Reproduce the listing below exactly, minus its pictures.

———

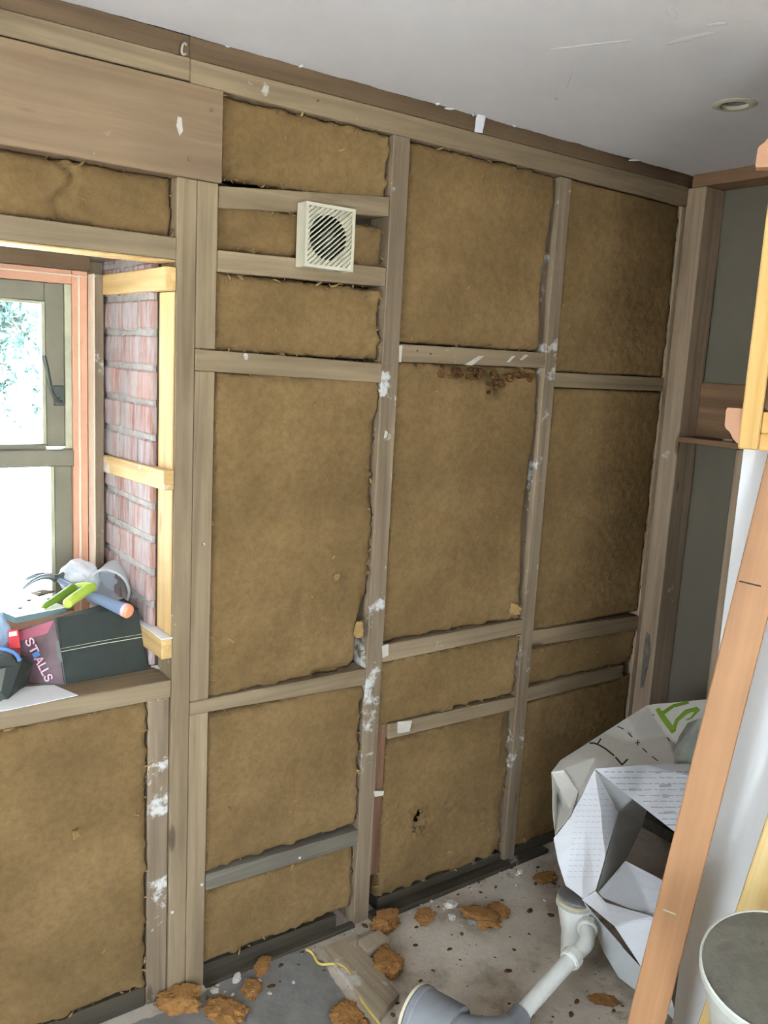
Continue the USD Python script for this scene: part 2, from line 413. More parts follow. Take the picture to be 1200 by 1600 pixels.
# ceiling skim with a ragged edge along the wall plate
xs = np.arange(XL - .2, 3.02, .012)
edge = .010 - .014 * (meshkit.fbm(np.stack([xs * 14, xs * 0, xs * 0], 1), 4, 3))
gx, gy = 120, 2
poly = sg.Polygon(list(zip(xs, edge)) + [(3.0, YB - .2), (XL - .2, YB - .2)])
hole = sg.Point(2.034, -.544).buffer(.036, 24)
part('skim', trimesh.creation.extrude_polygon(poly.difference(hole), .018, engine='earcut').apply_translation((0, 0, H)), CEIL, ceiling)
part('ceiling_board', cb(XL - .2, 3.0, YB - .2, .5, H + .10, H + .22, 0), BACKING, ceiling)
crumb = []
for i in range(7):
    x = .45 + 2.15 * rng.random()
    crumb.append(lump((x, -.008 - .006 * rng.random(), H - .002 - .004 * rng.random()), (.006 + .02 * rng.random() ** 2, .003, .002 + .002 * rng.random()), i, 1, .5, False))
part('ragged_plaster_edge', cat(*crumb), CEIL, ceiling, kind='stuff')
for (px, s, a) in (((1078, 60), (.05, .012, .0015), .5), ((1050, 20), (.03, .008, .0015), .3), ((925, 70), (.09, .006, .0012), -.2), ((1120, 38), (.02, .008, .0015), .2), ((880, 130), (.14, .012, .0008), -.3)):
    p = at(*px, 2, H)
    part('plaster_scab', lump((p[0], p[1], H), s, int(px[0]), 2, .4, False), CEIL, ceiling, smooth=True)

# --- wall_back: timber frame of studs, noggins and plates in front of dark sheathing
wb = thing('wall_back', kind='structure')
YD = .09
part('sheathing', cat(cb(.80, 3.0, .098, .3, -.1, 2.6, 0), cb(XL - .2, .86, .098, .3, -.1, .86, 0), cb(XL - .2, .86, .098, .3, 1.925, 2.6, 0), cb(XL - .2, -.55, .098, .3, .8, 2.0, 0)), BACKING, wb)


def stud(x0, x1, z0, z1, y0=0., m=W_V, name='stud', label=None, tilt=0.):
    b = cb(x0, x1, y0, YD, z0, z1)
    if tilt:
        b.vertices[:, 0] += tilt * (b.vertices[:, 2] - z0) / (z1 - z0)
    return part(name, b, m, wb, label=label)


def noggin(x0, x1, zl0, zl1, zr0, zr1, y0=0., m=W_H, name='noggin', label=None, y1=YD):
    return part(name, slant(x0, x1, y0, y1, zl0, zl1, zr0, zr1), m, wb, label=label)


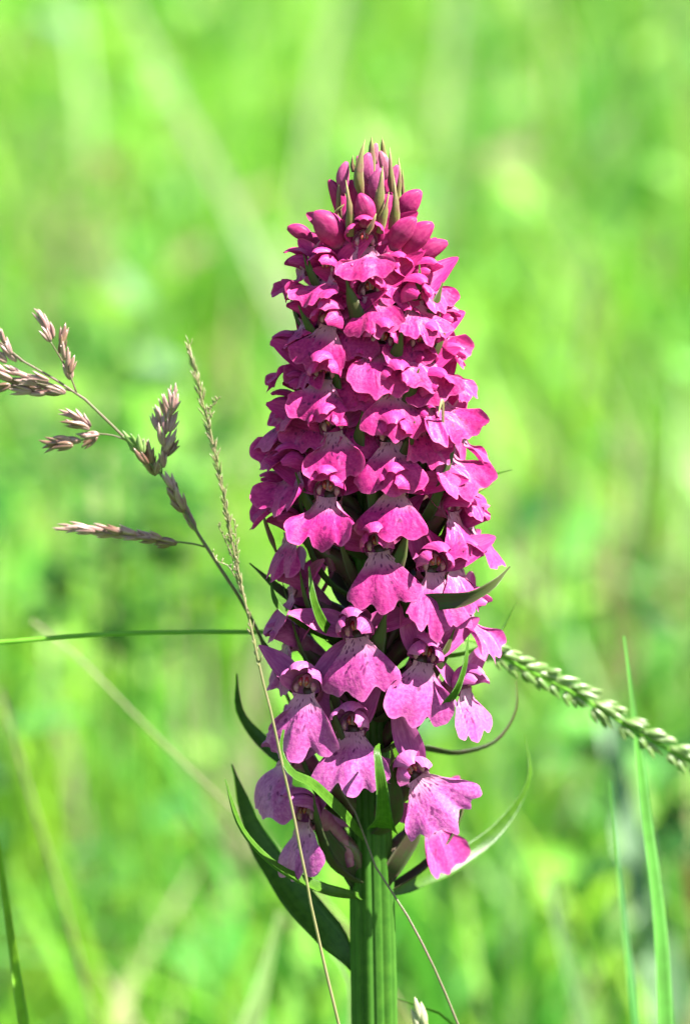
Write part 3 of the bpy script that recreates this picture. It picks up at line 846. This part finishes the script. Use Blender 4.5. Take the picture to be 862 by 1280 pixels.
# 1. the purple panicle
YP = 0.006
pan = empty('grass_panicle', (0.03, 0.09, 0), 'drooping grass panicle with purplish brown husks, arching out from behind the flower spike', 'grass')
def local(root, V): 
    o = Vector(root.location)
    return [v - o for v in V]
def lbuild(name, V, F, m, root, uv, par=None, **kw):
    return build(name, local(root, V), F, m, par or root, uv=uv, **kw)
tip = [(-40, 395, YP), (0, 428, YP), (30, 452, YP), (95, 490, YP), (160, 552, YP), (205, 597, YP), (240, 655, YP), (262, 690, YP), (300, 748, YP), (330, 805, YP + .004), (380, 920, .012)]
V1 = [at(*p) for p in tip] + [Vector((0.008, 0.035, 0.12)), Vector((0.02, 0.075, 0.05)), Vector((0.03, 0.09, -0.005))]
P = catmull(V1, 70)
V, F, uv = tube(P, [(0.10 + 0.42 * (i / 69) ** 0.6) * MM for i in range(70)], seg=8)
lbuild('stalk', V, F, M_CULM, pan, uv)
def cluster(path, husks, r=1.3, m=M_HUSK, Y=YP):
    """a branchlet (part) with its husks (sub-parts): husks = (px, py, angle from right ccw, length px, width px, material)"""
    V, F, uv = pxtube(path, r, r * 0.7, n=12, seg=6)
    br = lbuild('branchlet', V, F, M_CULM, pan, uv)
    for (hx, hy, ang, L, W, mm) in husks:
        Yh = Y + random.uniform(-0.0012, 0.0012)
        k = pxm(Yh)
        d = Vector((math.cos(R_(ang)), random.uniform(-0.25, 0.25), math.sin(R_(ang))))
        d.normalize(); c0 = at(hx, hy, Yh) - d * (L * k * 0.5)
        sv = Vector((-d.z, 0.3, d.x)).normalized()
        hb = MB()
        for (q, f, ln, wd) in ((0, 0, 1.15, 0.40), (1, 0.16, 0.98, 0.30), (-1, 0.18, 0.88, 0.28)):
            V, F, uv = spindle(c0 + sv * (q * W * k * 0.12), d + sv * (q * f * random.uniform(0.6, 1.5)) + Vector((0, random.uniform(-0.15, 0.15), 0)), L * k * ln * random.uniform(0.9, 1.1), W * k * wd, seg=6, n=7, bend=random.uniform(-0.07, 0.07))
            hb.add(V, F, uv)
        lbuild('husk', hb.V, hb.F, mm, pan, hb.uv, par=br)
H, K, G = M_HUSK, M_HUSKDK, M_HUSKGR
cluster([(96, 491, YP), (88, 470, YP), (75, 446, YP), (62, 425, YP)], [(50, 396, 125, 24, 8, H), (55, 404, 118, 26, 9, H), (62, 412, 108, 24, 9, H), (58, 418, 120, 22, 8, H), (79, 418, 78, 26, 9, K), (78, 430, 70, 26, 9, K), (80, 440, 92, 22, 8, H), (87, 452, 84, 26, 9, H), (86, 464, 100, 22, 9, H), (90, 458, 75, 20, 7, K)])
cluster([(95, 490, YP), (70, 484, YP), (40, 478, YP), (-8, 468, YP)], [(60, 482, 158, 30, 9, H), (48, 472, 162, 28, 9, H), (38, 484, 175, 30, 9, K), (30, 470, 160, 28, 9, H), (26, 488, 172, 28, 8, H), (50, 490, 185, 28, 9, H), (15, 478, 165, 28, 8, K), (16, 462, 150, 26, 9, H), (3, 470, 160, 26, 9, H), (2, 484, 195, 24, 9, K), (-4, 458, 150, 26, 9, H), (66, 490, 172, 24, 8, K), (72, 488, 160, 22, 8, H), (34, 478, 168, 26, 9, H)])
cluster([(28, 452, YP), (14, 440, YP), (4, 420, YP)], [(8, 432, 120, 26, 9, H), (2, 418, 110, 24, 8, H), (12, 444, 140, 24, 8, H), (-2, 446, 150, 26, 9, H)])
cluster([(158, 550, YP), (140, 544, YP), (122, 542, YP), (108, 540, YP)], [(88, 518, 158, 26, 7, H), (98, 522, 142, 30, 8, H), (92, 530, 168, 30, 8, K), (100, 532, 158, 26, 8, H), (106, 524, 130, 24, 8, H), (108, 545, 170, 18, 8, H), (112, 552, 215, 24, 8, K), (116, 544, 190, 16, 7, H)])
cluster([(125, 543, YP), (112, 548, YP), (98, 551, YP)], [(88, 550, 178, 28, 11, H), (74, 552, 188, 30, 12, H), (66, 556, 198, 26, 9, K), (62, 552, 172, 20, 7, K), (80, 558, 190, 24, 9, K)])
cluster([(204, 597, YP), (196, 585, YP), (182, 568, YP)], [(164, 550, 128, 24, 9, G), (170, 558, 120, 26, 9, G), (176, 556, 100, 24, 9, G), (182, 562, 106, 26, 9, K), (188, 566, 96, 26, 9, K), (178, 572, 128, 24, 9, K), (184, 578, 118, 24, 9, K), (192, 575, 90, 24, 8, K), (188, 586, 130, 22, 9, K), (196, 584, 80, 20, 8, K), (174, 566, 140, 22, 8, G)])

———

Result for this exercise
Continue the USD Python script for this scene: part 2, from line 413. More parts follow. Take the picture to be 1200 by 1600 pixels.
# ceiling skim with a ragged edge along the wall plate
xs = np.arange(XL - .2, 3.02, .012)
edge = .010 - .014 * (meshkit.fbm(np.stack([xs * 14, xs * 0, xs * 0], 1), 4, 3))
gx, gy = 120, 2
poly = sg.Polygon(list(zip(xs, edge)) + [(3.0, YB - .2), (XL - .2, YB - .2)])
hole = sg.Point(2.034, -.544).buffer(.036, 24)
part('skim', trimesh.creation.extrude_polygon(poly.difference(hole), .018, engine='earcut').apply_translation((0, 0, H)), CEIL, ceiling)
part('ceiling_board', cb(XL - .2, 3.0, YB - .2, .5, H + .10, H + .22, 0), BACKING, ceiling)
crumb = []
for i in range(7):
    x = .45 + 2.15 * rng.random()
    crumb.append(lump((x, -.008 - .006 * rng.random(), H - .002 - .004 * rng.random()), (.006 + .02 * rng.random() ** 2, .003, .002 + .002 * rng.random()), i, 1, .5, False))
part('ragged_plaster_edge', cat(*crumb), CEIL, ceiling, kind='stuff')
for (px, s, a) in (((1078, 60), (.05, .012, .0015), .5), ((1050, 20), (.03, .008, .0015), .3), ((925, 70), (.09, .006, .0012), -.2), ((1120, 38), (.02, .008, .0015), .2), ((880, 130), (.14, .012, .0008), -.3)):
    p = at(*px, 2, H)
    part('plaster_scab', lump((p[0], p[1], H), s, int(px[0]), 2, .4, False), CEIL, ceiling, smooth=True)

# --- wall_back: timber frame of studs, noggins and plates in front of dark sheathing
wb = thing('wall_back', kind='structure')
YD = .09
part('sheathing', cat(cb(.80, 3.0, .098, .3, -.1, 2.6, 0), cb(XL - .2, .86, .098, .3, -.1, .86, 0), cb(XL - .2, .86, .098, .3, 1.925, 2.6, 0), cb(XL - .2, -.55, .098, .3, .8, 2.0, 0)), BACKING, wb)


def stud(x0, x1, z0, z1, y0=0., m=W_V, name='stud', label=None, tilt=0.):
    b = cb(x0, x1, y0, YD, z0, z1)
    if tilt:
        b.vertices[:, 0] += tilt * (b.vertices[:, 2] - z0) / (z1 - z0)
    return part(name, b, m, wb, label=label)


def noggin(x0, x1, zl0, zl1, zr0, zr1, y0=0., m=W_H, name='noggin', label=None, y1=YD):
    return part(name, slant(x0, x1, y0, y1, zl0, zl1, zr0, zr1), m, wb, label=label)


Write part 3 of the bpy script that recreates this picture. It picks up at line 846. This part finishes the script. Use Blender 4.5. Take the picture to be 862 by 1280 pixels.
# 1. the purple panicle
YP = 0.006
pan = empty('grass_panicle', (0.03, 0.09, 0), 'drooping grass panicle with purplish brown husks, arching out from behind the flower spike', 'grass')
def local(root, V): 
    o = Vector(root.location)
    return [v - o for v in V]
def lbuild(name, V, F, m, root, uv, par=None, **kw):
    return build(name, local(root, V), F, m, par or root, uv=uv, **kw)
tip = [(-40, 395, YP), (0, 428, YP), (30, 452, YP), (95, 490, YP), (160, 552, YP), (205, 597, YP), (240, 655, YP), (262, 690, YP), (300, 748, YP), (330, 805, YP + .004), (380, 920, .012)]
V1 = [at(*p) for p in tip] + [Vector((0.008, 0.035, 0.12)), Vector((0.02, 0.075, 0.05)), Vector((0.03, 0.09, -0.005))]
P = catmull(V1, 70)
V, F, uv = tube(P, [(0.10 + 0.42 * (i / 69) ** 0.6) * MM for i in range(70)], seg=8)
lbuild('stalk', V, F, M_CULM, pan, uv)
def cluster(path, husks, r=1.3, m=M_HUSK, Y=YP):
    """a branchlet (part) with its husks (sub-parts): husks = (px, py, angle from right ccw, length px, width px, material)"""
    V, F, uv = pxtube(path, r, r * 0.7, n=12, seg=6)
    br = lbuild('branchlet', V, F, M_CULM, pan, uv)
    for (hx, hy, ang, L, W, mm) in husks:
        Yh = Y + random.uniform(-0.0012, 0.0012)
        k = pxm(Yh)
        d = Vector((math.cos(R_(ang)), random.uniform(-0.25, 0.25), math.sin(R_(ang))))
        d.normalize(); c0 = at(hx, hy, Yh) - d * (L * k * 0.5)
        sv = Vector((-d.z, 0.3, d.x)).normalized()
        hb = MB()
        for (q, f, ln, wd) in ((0, 0, 1.15, 0.40), (1, 0.16, 0.98, 0.30), (-1, 0.18, 0.88, 0.28)):
            V, F, uv = spindle(c0 + sv * (q * W * k * 0.12), d + sv * (q * f * random.uniform(0.6, 1.5)) + Vector((0, random.uniform(-0.15, 0.15), 0)), L * k * ln * random.uniform(0.9, 1.1), W * k * wd, seg=6, n=7, bend=random.uniform(-0.07, 0.07))
            hb.add(V, F, uv)
        lbuild('husk', hb.V, hb.F, mm, pan, hb.uv, par=br)
H, K, G = M_HUSK, M_HUSKDK, M_HUSKGR
cluster([(96, 491, YP), (88, 470, YP), (75, 446, YP), (62, 425, YP)], [(50, 396, 125, 24, 8, H), (55, 404, 118, 26, 9, H), (62, 412, 108, 24, 9, H), (58, 418, 120, 22, 8, H), (79, 418, 78, 26, 9, K), (78, 430, 70, 26, 9, K), (80, 440, 92, 22, 8, H), (87, 452, 84, 26, 9, H), (86, 464, 100, 22, 9, H), (90, 458, 75, 20, 7, K)])
cluster([(95, 490, YP), (70, 484, YP), (40, 478, YP), (-8, 468, YP)], [(60, 482, 158, 30, 9, H), (48, 472, 162, 28, 9, H), (38, 484, 175, 30, 9, K), (30, 470, 160, 28, 9, H), (26, 488, 172, 28, 8, H), (50, 490, 185, 28, 9, H), (15, 478, 165, 28, 8, K), (16, 462, 150, 26, 9, H), (3, 470, 160, 26, 9, H), (2, 484, 195, 24, 9, K), (-4, 458, 150, 26, 9, H), (66, 490, 172, 24, 8, K), (72, 488, 160, 22, 8, H), (34, 478, 168, 26, 9, H)])
cluster([(28, 452, YP), (14, 440, YP), (4, 420, YP)], [(8, 432, 120, 26, 9, H), (2, 418, 110, 24, 8, H), (12, 444, 140, 24, 8, H), (-2, 446, 150, 26, 9, H)])
cluster([(158, 550, YP), (140, 544, YP), (122, 542, YP), (108, 540, YP)], [(88, 518, 158, 26, 7, H), (98, 522, 142, 30, 8, H), (92, 530, 168, 30, 8, K), (100, 532, 158, 26, 8, H), (106, 524, 130, 24, 8, H), (108, 545, 170, 18, 8, H), (112, 552, 215, 24, 8, K), (116, 544, 190, 16, 7, H)])
cluster([(125, 543, YP), (112, 548, YP), (98, 551, YP)], [(88, 550, 178, 28, 11, H), (74, 552, 188, 30, 12, H), (66, 556, 198, 26, 9, K), (62, 552, 172, 20, 7, K), (80, 558, 190, 24, 9, K)])
cluster([(204, 597, YP), (196, 585, YP), (182, 568, YP)], [(164, 550, 128, 24, 9, G), (170, 558, 120, 26, 9, G), (176, 556, 100, 24, 9, G), (182, 562, 106, 26, 9, K), (188, 566, 96, 26, 9, K), (178, 572, 128, 24, 9, K), (184, 578, 118, 24, 9, K), (192, 575, 90, 24, 8, K), (188, 586, 130, 22, 9, K), (196, 584, 80, 20, 8, K), (174, 566, 140, 22, 8, G)])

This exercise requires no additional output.